### Short task
Exactly retype the lines of the material from its first line to the line with "written in millimetres", including both.

### Data excerpt
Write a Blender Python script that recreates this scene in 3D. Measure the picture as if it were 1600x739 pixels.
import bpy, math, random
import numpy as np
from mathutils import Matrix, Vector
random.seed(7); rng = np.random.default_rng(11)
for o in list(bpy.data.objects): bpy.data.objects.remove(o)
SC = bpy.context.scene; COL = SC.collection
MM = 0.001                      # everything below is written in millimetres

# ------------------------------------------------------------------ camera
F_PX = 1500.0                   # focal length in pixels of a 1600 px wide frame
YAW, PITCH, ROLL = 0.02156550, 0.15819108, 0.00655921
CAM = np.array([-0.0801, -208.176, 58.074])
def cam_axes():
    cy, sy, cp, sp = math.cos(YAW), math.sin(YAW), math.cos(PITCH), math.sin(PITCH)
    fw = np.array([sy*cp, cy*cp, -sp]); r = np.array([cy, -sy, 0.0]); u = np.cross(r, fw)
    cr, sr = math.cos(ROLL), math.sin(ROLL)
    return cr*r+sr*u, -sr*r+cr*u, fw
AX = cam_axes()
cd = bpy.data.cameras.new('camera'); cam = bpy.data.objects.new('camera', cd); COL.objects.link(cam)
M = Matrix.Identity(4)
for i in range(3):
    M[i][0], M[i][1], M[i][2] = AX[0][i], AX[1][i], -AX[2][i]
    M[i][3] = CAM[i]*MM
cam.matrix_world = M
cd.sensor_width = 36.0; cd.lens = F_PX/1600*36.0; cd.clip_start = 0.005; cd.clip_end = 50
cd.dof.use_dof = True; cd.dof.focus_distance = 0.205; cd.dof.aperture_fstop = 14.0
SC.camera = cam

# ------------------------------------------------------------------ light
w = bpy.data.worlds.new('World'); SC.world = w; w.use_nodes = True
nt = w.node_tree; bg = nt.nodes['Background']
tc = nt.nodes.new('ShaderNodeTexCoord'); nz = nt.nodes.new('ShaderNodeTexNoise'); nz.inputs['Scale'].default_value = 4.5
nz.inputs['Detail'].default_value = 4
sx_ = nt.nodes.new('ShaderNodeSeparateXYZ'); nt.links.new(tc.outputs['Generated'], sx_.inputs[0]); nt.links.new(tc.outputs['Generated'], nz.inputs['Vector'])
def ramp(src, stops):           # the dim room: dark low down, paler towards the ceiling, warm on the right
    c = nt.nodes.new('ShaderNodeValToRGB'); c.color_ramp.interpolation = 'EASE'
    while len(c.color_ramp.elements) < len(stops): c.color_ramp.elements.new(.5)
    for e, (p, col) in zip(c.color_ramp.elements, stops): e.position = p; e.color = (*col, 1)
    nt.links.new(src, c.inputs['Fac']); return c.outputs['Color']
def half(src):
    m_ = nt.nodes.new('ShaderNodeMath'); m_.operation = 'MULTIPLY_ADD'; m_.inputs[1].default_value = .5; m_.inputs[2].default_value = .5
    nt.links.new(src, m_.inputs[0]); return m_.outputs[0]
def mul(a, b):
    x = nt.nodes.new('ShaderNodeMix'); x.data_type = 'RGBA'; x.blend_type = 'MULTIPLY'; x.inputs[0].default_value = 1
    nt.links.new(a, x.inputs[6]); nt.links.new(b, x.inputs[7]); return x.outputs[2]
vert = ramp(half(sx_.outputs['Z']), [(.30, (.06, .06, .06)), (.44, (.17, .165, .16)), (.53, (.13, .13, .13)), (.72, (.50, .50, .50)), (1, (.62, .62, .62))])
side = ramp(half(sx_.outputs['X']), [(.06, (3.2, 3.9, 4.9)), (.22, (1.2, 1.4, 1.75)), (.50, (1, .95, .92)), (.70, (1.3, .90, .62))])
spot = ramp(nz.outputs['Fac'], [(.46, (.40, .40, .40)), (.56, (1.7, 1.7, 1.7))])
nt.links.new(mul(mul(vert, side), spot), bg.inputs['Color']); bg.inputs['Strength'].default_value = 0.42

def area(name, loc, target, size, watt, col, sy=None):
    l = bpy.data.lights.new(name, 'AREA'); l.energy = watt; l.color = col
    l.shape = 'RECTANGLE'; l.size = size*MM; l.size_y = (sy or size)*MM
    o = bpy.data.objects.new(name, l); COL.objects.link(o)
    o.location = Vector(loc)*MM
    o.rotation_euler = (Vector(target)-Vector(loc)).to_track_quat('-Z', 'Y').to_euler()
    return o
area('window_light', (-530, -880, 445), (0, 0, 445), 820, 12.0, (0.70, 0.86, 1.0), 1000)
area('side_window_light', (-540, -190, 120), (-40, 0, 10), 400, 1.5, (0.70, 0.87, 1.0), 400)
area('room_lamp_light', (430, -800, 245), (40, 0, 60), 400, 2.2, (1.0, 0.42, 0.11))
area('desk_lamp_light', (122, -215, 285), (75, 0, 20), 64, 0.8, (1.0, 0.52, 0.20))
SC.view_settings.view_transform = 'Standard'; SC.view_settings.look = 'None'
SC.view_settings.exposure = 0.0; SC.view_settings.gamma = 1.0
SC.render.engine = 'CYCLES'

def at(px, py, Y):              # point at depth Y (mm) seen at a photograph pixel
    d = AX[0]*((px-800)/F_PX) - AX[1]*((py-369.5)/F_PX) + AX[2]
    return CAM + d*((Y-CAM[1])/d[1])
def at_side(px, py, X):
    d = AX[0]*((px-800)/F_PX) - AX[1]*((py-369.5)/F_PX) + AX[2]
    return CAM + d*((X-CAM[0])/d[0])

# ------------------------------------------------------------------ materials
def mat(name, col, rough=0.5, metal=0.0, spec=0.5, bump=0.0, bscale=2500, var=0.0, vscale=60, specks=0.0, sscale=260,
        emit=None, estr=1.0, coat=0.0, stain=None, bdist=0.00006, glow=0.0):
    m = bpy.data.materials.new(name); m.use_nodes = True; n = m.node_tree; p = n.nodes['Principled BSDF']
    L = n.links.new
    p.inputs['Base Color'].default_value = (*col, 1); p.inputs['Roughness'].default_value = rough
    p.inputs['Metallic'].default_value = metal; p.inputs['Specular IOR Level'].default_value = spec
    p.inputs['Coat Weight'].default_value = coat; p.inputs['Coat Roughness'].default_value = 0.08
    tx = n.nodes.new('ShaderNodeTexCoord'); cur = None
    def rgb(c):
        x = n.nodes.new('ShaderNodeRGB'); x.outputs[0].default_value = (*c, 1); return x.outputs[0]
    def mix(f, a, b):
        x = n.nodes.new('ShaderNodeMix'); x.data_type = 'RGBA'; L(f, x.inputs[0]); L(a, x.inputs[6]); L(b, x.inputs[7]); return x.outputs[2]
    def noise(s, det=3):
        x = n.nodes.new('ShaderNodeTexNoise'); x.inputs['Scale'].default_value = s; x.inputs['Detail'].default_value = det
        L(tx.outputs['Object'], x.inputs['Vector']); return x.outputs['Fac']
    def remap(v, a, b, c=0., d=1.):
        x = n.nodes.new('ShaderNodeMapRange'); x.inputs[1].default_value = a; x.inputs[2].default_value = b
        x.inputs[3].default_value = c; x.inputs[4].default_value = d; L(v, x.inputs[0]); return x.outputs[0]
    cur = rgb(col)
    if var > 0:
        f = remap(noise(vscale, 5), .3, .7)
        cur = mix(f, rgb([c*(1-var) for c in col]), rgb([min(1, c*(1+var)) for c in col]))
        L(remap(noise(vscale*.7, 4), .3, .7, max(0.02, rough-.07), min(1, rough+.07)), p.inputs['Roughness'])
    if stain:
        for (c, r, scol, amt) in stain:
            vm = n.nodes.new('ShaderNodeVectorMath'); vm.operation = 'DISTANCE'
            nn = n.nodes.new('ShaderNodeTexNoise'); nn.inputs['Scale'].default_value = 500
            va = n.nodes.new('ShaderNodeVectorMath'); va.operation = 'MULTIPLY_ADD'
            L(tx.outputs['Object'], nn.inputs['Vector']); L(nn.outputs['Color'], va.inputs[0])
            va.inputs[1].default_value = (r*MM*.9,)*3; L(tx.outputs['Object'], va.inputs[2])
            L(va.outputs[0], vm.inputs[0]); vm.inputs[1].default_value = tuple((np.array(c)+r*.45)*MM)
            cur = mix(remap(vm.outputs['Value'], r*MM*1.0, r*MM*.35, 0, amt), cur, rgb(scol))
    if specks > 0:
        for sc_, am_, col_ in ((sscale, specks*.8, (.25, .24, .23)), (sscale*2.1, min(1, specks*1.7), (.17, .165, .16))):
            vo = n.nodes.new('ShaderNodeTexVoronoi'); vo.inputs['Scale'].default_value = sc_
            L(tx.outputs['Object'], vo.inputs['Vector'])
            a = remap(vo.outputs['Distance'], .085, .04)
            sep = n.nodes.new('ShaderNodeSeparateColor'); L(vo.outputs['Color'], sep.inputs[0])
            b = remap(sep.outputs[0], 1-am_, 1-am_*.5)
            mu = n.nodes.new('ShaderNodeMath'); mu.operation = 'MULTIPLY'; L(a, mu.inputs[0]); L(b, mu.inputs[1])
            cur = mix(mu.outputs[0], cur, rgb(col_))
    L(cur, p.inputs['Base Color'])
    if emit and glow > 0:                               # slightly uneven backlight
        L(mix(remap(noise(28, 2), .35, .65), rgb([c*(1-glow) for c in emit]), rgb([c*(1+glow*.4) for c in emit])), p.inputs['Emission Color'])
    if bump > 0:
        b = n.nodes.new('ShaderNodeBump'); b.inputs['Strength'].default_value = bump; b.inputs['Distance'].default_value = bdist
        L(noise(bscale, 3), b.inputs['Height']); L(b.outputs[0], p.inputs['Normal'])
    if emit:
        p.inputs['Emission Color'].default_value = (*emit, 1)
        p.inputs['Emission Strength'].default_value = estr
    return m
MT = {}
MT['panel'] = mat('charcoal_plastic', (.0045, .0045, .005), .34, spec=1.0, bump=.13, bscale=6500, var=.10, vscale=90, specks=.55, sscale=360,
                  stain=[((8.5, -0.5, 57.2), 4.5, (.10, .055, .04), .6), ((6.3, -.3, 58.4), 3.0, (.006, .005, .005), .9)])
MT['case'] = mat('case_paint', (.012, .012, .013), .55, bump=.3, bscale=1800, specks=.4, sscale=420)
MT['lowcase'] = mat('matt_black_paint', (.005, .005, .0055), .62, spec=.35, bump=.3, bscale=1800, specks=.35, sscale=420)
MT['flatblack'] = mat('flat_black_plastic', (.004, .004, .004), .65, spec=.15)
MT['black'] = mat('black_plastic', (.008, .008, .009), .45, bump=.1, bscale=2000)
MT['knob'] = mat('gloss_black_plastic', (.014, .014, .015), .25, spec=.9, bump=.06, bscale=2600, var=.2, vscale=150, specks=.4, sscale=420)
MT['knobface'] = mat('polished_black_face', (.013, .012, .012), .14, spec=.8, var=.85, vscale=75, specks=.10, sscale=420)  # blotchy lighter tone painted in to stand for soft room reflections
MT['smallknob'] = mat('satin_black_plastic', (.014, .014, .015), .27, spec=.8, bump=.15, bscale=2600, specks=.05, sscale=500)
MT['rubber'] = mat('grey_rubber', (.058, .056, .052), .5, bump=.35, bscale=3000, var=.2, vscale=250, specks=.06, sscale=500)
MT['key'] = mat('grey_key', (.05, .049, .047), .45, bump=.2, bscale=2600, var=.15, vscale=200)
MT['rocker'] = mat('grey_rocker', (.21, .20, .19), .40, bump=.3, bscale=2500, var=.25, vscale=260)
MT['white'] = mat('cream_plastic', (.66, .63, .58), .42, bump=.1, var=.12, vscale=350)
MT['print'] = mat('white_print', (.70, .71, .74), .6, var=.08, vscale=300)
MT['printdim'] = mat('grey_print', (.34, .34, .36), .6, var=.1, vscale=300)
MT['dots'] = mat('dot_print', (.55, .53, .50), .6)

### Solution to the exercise
Write a Blender Python script that recreates this scene in 3D. Measure the picture as if it were 1600x739 pixels.
import bpy, math, random
import numpy as np
from mathutils import Matrix, Vector
random.seed(7); rng = np.random.default_rng(11)
for o in list(bpy.data.objects): bpy.data.objects.remove(o)
SC = bpy.context.scene; COL = SC.collection
MM = 0.001                      # everything below is written in millimetres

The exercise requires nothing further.